Но отца все-таки отпевал священник, и звонили колокола, которых он так не любил. На этом настояла мать, и маленький Гайтошка не сомневался в том, что она была права, так же как были правы ее руки, несколько лет спустя коснувшиеся на прощанье его лба, груди и плеч. Он знал, что он не один такой; их было много, мальчиков, отправившихся на войну с напутствием отцов, в котором не было ни слова о Боге, но много о чести, и с горячим благословением отчаянно верующих матерей.
«Когда я уходил в Добровольческую армию, отец меня напутствовал так: "Ты идешь в армию драться за существующее. Сохранение существующего и есть основные долг и честь армии.
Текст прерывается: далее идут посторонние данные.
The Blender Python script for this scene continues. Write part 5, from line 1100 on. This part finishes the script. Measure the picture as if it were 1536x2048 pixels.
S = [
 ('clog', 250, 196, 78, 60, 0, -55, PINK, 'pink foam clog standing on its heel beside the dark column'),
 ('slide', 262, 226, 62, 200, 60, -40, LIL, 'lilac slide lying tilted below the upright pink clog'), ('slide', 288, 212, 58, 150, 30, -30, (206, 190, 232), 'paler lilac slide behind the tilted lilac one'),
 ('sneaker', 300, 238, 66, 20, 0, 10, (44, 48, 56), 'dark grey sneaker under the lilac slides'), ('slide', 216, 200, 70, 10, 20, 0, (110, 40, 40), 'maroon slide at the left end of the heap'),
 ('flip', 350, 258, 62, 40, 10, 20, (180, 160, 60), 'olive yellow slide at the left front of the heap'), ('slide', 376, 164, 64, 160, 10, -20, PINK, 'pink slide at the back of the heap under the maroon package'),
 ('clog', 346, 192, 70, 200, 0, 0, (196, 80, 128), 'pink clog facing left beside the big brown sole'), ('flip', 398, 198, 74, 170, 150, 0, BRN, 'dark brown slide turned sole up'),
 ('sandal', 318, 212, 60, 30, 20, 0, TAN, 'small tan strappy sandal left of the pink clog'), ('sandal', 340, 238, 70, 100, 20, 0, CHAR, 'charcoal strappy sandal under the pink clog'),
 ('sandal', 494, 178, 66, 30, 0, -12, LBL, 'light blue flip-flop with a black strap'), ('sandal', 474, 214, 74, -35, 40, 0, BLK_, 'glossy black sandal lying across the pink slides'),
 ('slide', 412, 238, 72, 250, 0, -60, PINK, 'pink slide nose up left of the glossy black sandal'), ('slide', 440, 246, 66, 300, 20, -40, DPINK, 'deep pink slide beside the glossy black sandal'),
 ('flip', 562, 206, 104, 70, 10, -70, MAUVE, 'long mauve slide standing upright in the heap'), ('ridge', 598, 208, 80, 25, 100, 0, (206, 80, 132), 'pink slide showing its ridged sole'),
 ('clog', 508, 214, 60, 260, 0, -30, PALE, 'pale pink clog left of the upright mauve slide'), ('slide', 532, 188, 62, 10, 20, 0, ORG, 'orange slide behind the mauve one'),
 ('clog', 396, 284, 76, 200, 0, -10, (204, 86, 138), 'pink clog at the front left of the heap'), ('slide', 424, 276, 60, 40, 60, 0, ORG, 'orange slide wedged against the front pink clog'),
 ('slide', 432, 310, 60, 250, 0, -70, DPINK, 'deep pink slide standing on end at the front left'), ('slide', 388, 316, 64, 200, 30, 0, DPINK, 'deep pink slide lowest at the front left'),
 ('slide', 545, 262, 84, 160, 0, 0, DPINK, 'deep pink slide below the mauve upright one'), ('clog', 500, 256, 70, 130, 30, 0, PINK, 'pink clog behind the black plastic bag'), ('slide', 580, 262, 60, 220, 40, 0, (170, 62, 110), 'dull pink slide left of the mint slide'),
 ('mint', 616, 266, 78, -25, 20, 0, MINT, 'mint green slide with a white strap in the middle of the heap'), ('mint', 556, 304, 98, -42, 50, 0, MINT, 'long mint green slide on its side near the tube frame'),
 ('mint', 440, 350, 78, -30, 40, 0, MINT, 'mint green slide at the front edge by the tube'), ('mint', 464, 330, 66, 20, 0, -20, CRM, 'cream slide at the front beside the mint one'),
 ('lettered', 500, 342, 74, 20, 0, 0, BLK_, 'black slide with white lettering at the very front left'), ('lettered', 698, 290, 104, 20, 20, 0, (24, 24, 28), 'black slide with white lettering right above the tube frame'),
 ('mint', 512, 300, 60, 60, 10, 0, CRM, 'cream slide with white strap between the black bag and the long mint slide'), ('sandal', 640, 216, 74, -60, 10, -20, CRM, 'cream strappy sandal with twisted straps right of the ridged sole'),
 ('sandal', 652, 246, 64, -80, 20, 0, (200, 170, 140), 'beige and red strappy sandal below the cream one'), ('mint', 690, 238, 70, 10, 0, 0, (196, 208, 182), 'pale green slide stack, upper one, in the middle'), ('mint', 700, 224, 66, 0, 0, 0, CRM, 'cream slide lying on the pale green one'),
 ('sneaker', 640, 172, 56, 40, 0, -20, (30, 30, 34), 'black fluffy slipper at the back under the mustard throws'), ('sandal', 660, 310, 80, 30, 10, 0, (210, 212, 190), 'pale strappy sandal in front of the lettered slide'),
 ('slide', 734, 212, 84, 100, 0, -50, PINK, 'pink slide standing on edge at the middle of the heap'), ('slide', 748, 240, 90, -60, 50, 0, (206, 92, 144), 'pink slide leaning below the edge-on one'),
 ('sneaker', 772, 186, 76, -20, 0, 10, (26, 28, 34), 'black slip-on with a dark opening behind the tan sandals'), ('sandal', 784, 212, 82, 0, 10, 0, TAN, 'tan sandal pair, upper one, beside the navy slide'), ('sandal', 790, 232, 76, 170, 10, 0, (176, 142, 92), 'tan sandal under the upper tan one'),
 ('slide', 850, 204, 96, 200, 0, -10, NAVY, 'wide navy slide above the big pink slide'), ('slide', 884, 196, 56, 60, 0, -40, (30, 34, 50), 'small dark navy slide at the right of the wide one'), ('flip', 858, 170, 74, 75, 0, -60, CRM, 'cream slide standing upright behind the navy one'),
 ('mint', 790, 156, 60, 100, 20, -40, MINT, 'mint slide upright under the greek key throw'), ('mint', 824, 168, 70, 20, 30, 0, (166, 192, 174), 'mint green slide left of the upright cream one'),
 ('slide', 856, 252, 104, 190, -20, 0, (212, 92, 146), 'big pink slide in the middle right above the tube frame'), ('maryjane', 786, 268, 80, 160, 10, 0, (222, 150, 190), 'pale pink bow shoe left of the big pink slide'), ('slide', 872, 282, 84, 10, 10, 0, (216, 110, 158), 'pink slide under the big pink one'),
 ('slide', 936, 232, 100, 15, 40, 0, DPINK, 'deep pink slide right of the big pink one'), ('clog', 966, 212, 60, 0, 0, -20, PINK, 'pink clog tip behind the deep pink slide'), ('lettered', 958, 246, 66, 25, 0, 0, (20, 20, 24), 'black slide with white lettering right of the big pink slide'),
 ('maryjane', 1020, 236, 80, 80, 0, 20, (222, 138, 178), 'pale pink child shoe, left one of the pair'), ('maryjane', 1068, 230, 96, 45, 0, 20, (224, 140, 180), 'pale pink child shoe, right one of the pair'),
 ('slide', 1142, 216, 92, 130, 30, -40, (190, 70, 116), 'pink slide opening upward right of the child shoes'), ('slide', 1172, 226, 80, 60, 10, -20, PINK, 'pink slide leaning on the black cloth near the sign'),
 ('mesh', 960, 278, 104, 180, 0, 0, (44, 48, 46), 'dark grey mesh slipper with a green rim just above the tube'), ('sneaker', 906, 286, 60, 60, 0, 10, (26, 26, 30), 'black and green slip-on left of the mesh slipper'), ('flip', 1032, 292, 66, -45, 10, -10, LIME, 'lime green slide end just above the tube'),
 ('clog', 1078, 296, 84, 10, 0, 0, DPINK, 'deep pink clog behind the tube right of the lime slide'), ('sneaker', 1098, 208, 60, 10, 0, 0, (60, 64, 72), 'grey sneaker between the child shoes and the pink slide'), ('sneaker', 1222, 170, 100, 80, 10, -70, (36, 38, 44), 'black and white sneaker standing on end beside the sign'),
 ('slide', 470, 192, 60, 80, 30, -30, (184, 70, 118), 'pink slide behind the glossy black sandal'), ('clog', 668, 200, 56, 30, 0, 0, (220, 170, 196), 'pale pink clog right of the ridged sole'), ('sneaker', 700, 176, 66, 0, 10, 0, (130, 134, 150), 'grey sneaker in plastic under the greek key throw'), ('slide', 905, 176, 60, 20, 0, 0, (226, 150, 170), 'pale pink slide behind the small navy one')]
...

Дело революционеров — разрушение существующего. Страна, принимающая разрушителей без сопротивления, — грош ей цена. Подняв оружие в защиту попираемого принципа "Россия", ты уже этим самым жестом доказываешь, что Россия жива. Я не знаю, кто из вас будет победителем. История привыкла к тому, что им оказывается разрушитель. Будем надеяться, что вы одно из редких исключений. Помни: ваше дело — дело чести. И еще: для тебя напоминаю. Есть два сорта людей, два мировоззрения, два полюса: сильные и слабые. Оружие сильных и, увы, их слабость – честь, прямота, великодушие и милосердие. Оружие слабых — и их сила — изворотливость, хитрость, вероломство, лицемерие. Я тебя готовил к мироощущению сильных. Старайся им быть. И еще одно: помни, всегда помни – лежачих не бьют. Неписаный закон "лежачего не бить”– не есть ли это первый "человечный" закон? Прощай, мой сын”.
Напутствие матери было кратким: "Будь чист телом и душой, помни, что можешь в любой момент предстать пред Господом. Мерилом чистоты будет твоя совесть. Через нее не перешагивай". Вот. Мать дала мне эту иконку. Я ее всегда ношу в этом кармане, поближе к сердцу. Тело она мне уже спасла. Это — Святой Николай Чудотворец».
У Гайто стоял ком в горле, когда он слушал этот рассказ своего соседа по палатке. Он понимал его, каждое слово понимал, слышал торжественные нотки в голосе отца, неторопливые интонации матери… Володя уходил в Добровольческую армию из Киева, а гимназию заканчивал в Харькове, как и Гайто, только тремя годами раньше. Гайто живо смог представить и сдержанного Володиного отца, и печальную мать. У Гайто благодаря быстрому воображению рано развилась способность совершенно ясно понимать рассказчика, достоверно переживать переданные ему собеседником ощущения.